DJKI Rangkul Sejumlah Pihak Bahas Tata Kelola Royalti Lagu dan Musik

JAKARTA - Direktorat Jenderal Kekayaan Intelektual (DJKI) Kementerian Hukum dan HAM bekerja sama dengan Lembaga Manajemen Kolektif Nasional (LMKN) merangkul sejumlah pihak untuk duduk bersama membahas tata kelola royalti lagu dan/musik.

"Diskusi kali ini melibatkan perwakilan pemberi kuasa di Lembaga Manajemen Kolektif (LMK), komisioner dan dewan pengawas LMKN, kuasa hukum dan lainnya. Kami sepakati bahwa berbagai permasalahan royalti bisa dikomunikasikan secara terbuka," ujar Ketua LMKN Dharma Oratmangun usai diskusi publik mengenai tata kelola royalti lagu dan/musik, Kamis, dikutip Antara.

Dharma mengatakan diskusi tersebut bertujuan memberikan pemahaman kepada publik mengenai tata kelola royalti sekaligus sebagai sosialisasi aturan-aturan yang ditentukan dan telah berjalan.
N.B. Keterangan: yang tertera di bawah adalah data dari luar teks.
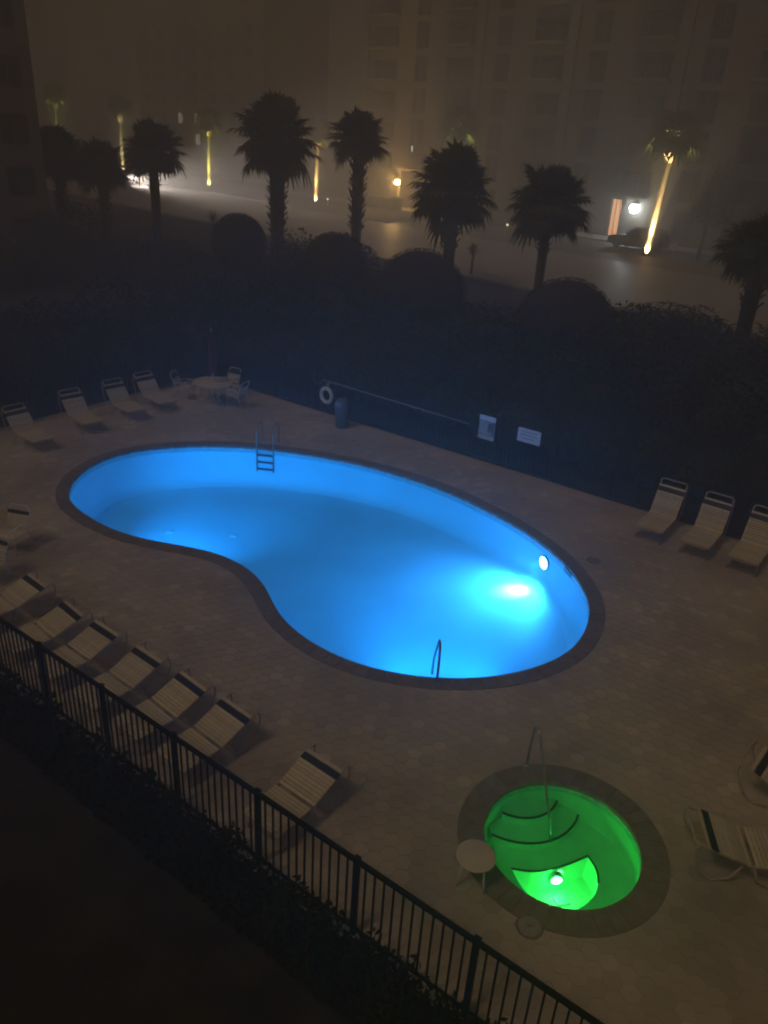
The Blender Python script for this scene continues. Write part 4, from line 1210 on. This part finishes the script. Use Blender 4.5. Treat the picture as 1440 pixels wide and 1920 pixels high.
# ------------------------------------------------------------------ vehicles and street furniture
def make_car(label, loc, rz, paint, prof, cabin, L, W=1.84, head=False, tail=False):
    t = thing('parked_car' if not head else 'car', label, 'car', loc, rz)
    # body: side outline swept across the width with tumblehome
    def loft(poly, hw, name, m, taper=0.0, zref=0.9):
        n = len(poly); vs = []
        for y in (-1, 1):
            for x, z in poly:
                k = hw - max(0, z - zref) * taper
                vs.append((x, y * k, z))
        mb = MB(); mb.add(vs, [tuple(range(n)), tuple(range(n, 2 * n))[::-1]] + [(i, n + i, n + (i + 1) % n, (i + 1) % n) for i in range(n)])
        o = mb.build(name, m, t)
        bm = bmesh.new(); bm.from_mesh(o.data); bmesh.ops.recalc_face_normals(bm, faces=bm.faces)
        bmesh.ops.bevel(bm, geom=list(bm.edges), offset=0.045, segments=2, affect='EDGES', clamp_overlap=True)
        bm.to_mesh(o.data); bm.free(); return o
    loft(prof, W / 2, 'body', paint)
    loft(cabin, W / 2 - 0.06, 'cabin', paint, 0.28)
    zc = min(z for _, z in cabin); zt = max(z for _, z in cabin)
    xs = [x for x, z in cabin if z == zt]; xb = [x for x, z in cabin if z == zc]
    for y in (-1, 1):
        k0, k1 = W / 2 - 0.055, W / 2 - 0.05 - (zt - 0.9) * 0.26
        for u0, u1 in ((0.06, 0.47), (0.51, 0.94)):
            bx0, bx1 = min(xb), max(xb); tx0, tx1 = min(xs), max(xs)
            a0, a1 = bx0 + (bx1 - bx0) * u0, bx0 + (bx1 - bx0) * u1; c0, c1 = tx0 + (tx1 - tx0) * u0, tx0 + (tx1 - tx0) * u1
            z0, z1 = zc + 0.08, zt - 0.10
            mb = MB(); q = [(a0, y * k0, z0), (a1, y * k0, z0), (c1, y * k1, z1), (c0, y * k1, z1)]
            q2 = [(p[0], p[1] - y * 0.03, p[2]) for p in q]
            mb.add(q + q2, [(0, 1, 2, 3), (7, 6, 5, 4), (0, 4, 5, 1), (1, 5, 6, 2), (2, 6, 7, 3), (3, 7, 4, 0)]); mb.build('side_window', M['glass'], t)
    for x in (-L * 0.31, L * 0.31):
        for y in (-1, 1):
            w = link('wheel', None, t, (x, y * (W / 2 - 0.10), 0.34)); w.rotation_euler = (R(90), 0, 0)
            MB().lathe([(0.20, -0.11), (0.31, -0.11), (0.34, -0.08), (0.34, 0.08), (0.31, 0.11), (0.20, 0.11)], 24).build('tyre', M['tyre'], w)
            MB().lathe([(0.0, -0.09), (0.06, -0.105), (0.19, -0.09), (0.205, -0.06), (0.205, 0.06), (0.19, 0.09), (0.06, 0.105), (0, 0.09)], 20).build('rim', M['rim'], w)
    hx = max(x for x, z in prof); tx = min(x for x, z in prof)
    for y in (-1, 1):
        MB().box((hx - 0.03, y * (W / 2 - 0.28), 0.72), (0.10, 0.34, 0.14)).build('headlight', M['em_head'] if head else M['rim'], t)
        MB().box((tx + 0.03, y * (W / 2 - 0.22), 0.85), (0.10, 0.24, 0.22)).build('tail_light', M['em_tail'] if tail else M['maroon'], t)
        MB().box((cabin[0][0] * 0 + max(xb) - 0.5, y * (W / 2 + 0.06), zc + 0.10), (0.12, 0.16, 0.11)).build('mirror', paint, t)
    return t
SUVP = [(-2.3, 0.35), (-2.32, 0.9), (-2.25, 1.05), (0.9, 1.05), (1.9, 0.98), (2.25, 0.85), (2.32, 0.6), (2.28, 0.32), (1.7, 0.25), (-1.8, 0.25)]
SUVC = [(-2.25, 1.0), (-2.05, 1.62), (-1.7, 1.74), (0.05, 1.74), (1.1, 1.0)]
SEDP = [(-2.2, 0.35), (-2.22, 0.85), (-2.1, 0.95), (0.9, 0.95), (1.9, 0.85), (2.2, 0.72), (2.22, 0.4), (1.7, 0.24), (-1.8, 0.24)]
SEDC = [(-1.75, 0.92), (-1.0, 1.42), (0.25, 1.42), (1.15, 0.92)]
make_car('dark parked car below the white lantern, behind the orange lit palm', SN(-33.2, 61.6, STREET_Z + 0.012), ST_ROT + R(180), M['car_dark'], SUVP, SUVC, 4.6)
mc = make_car('grey car with headlights and red tail lamps lit at the left end of the road', SN(-98.2, 49.8, STREET_Z + 0.008), ST_ROT + R(4), M['car_grey'], SEDP, SEDC, 4.4, head=True, tail=True)
for y in (-0.6, 0.6):
    light('headlamp_beam', 'SPOT', (2.32, y, 0.75), 26000, (1.0, 0.88, 0.82), mc, (1, -0.08, -0.045), 0.08, 40, 1.0)
def bollard(s, n, h, label, lit=False):
    t = thing('bollard', label, 'bollard', SN(s, n, STREET_Z + 0.012), 0, 'white bollards along the street')
    MB().lathe([(0.0, 0.0), (0.09, 0.0), (0.085, h - 0.1), (0.06, h - 0.02), (0.0, h)], 14).build('post', M['bollard'], t)
    MB().lathe([(0.092, h * 0.72), (0.093, h * 0.84), (0.088, h * 0.85)], 14).build('band', M['em_path'] if lit else M['sign_grey'], t)
bollard(-45.7, 57.2, 1.1, 'white bollard right of the broad dark palm, left of a pair')
bollard(-43.1, 57.0, 1.2, 'white bollard with a small bright band, beyond the broad dark palm', True)
bollard(-47.3, 57.3, 1.6, 'slim white bollard partly behind the broad dark palm')
bollard(-68.2, 58.2, 0.9, 'small lit bollard right of the glowing palm foot', True)
def street_sign(s, n, label):
    t = thing('street_sign', label, 'sign', SN(s, n, STREET_Z + 0.012), ST_ROT)
    MB().tube([(0, 0, 0), (0, 0, 1.5)], 0.035, 8).build('post', M['bollard'], t)
    MB().box((0, -0.045, 1.35), (0.5, 0.02, 0.26)).build('plate', M['bollard'], t)
street_sign(-27.3, 56.0, 'small pale sign on a post right of the orange lit palm')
"Dari diskusi tadi, kami masih menemukan ada beberapa hal yang butuh penyamaan persepsi dan perbaikan-perbaikan untuk ke depan. Kami juga akan berupaya mengusulkan adanya perubahan terbatas mengenai undang-undang tentang Hak Cipta di Indonesia," kata Dharma.

Dalam kesempatan tersebut, Dharma berharap semua pihak mau bergandengan tangan untuk mensosialisasikan ketaatan hukum menggunakan lagu dalam ranah komersial kepada seluruh pemangku kepentingan.

"Penggunaan lagu secara komersial baik untuk mechanical maupun performing rights, wajib membayar royalti. Mekanisme pembayarannya telah diatur dalam sistem perundang-undangan. Jadi, mari berbesar hati dan memberikan kesempatan kepada pelaku seni untuk berkarya dan dihargai agar melahirkan maestro-maestro hebat," terangnya. Penggawa band Dewa 19, Ahmad Dhani, yang turut hadir dalam diskusi tersebut, menyambut baik upaya LMKN untuk menghadirkan Sistem Administrasi Pelisensian Online yang dapat diakses melalui www.lmknlisensi.id.

Dia berharap tidak ada lagi penyelenggara acara atau event organizer (EO) yang melaksanakan kegiatan pertunjukan musik tanpa izin dari pihak yang berwenang untuk mengeluarkan sertifikat lisensi yaitu LMK.

"Sebenarnya dari dulu pun EO yang menggelar pertunjukan tanpa izin, sudah melanggar hukum. Tetapi kami ingin tegaskan dan sosialisasikan kepada pelaku usaha hiburan, bahwa tanpa ada sertifikat dari LMK berarti EO telah melanggar hukum Hak Cipta dan bisa dilaporkan ke polisi," jelasnya.

Dia juga mengatakan bahwa kini proses perizinan untuk mendapatkan sertifikat lisensi menjadi lebih mudah karena sistem daring memungkinkan setiap EO dari manapun untuk mendaftarkan kegiatannya.

"Ini seperti yang kami harapkan karena di Malaysia atau Singapura, sistemnya sudah seperti itu. Alhamdulillah, Indonesia kini sudah jadi bagian sistem dunia. Kami juga berharap kepolisian menjadikan hal ini sebagai syarat izin," kata Dhani.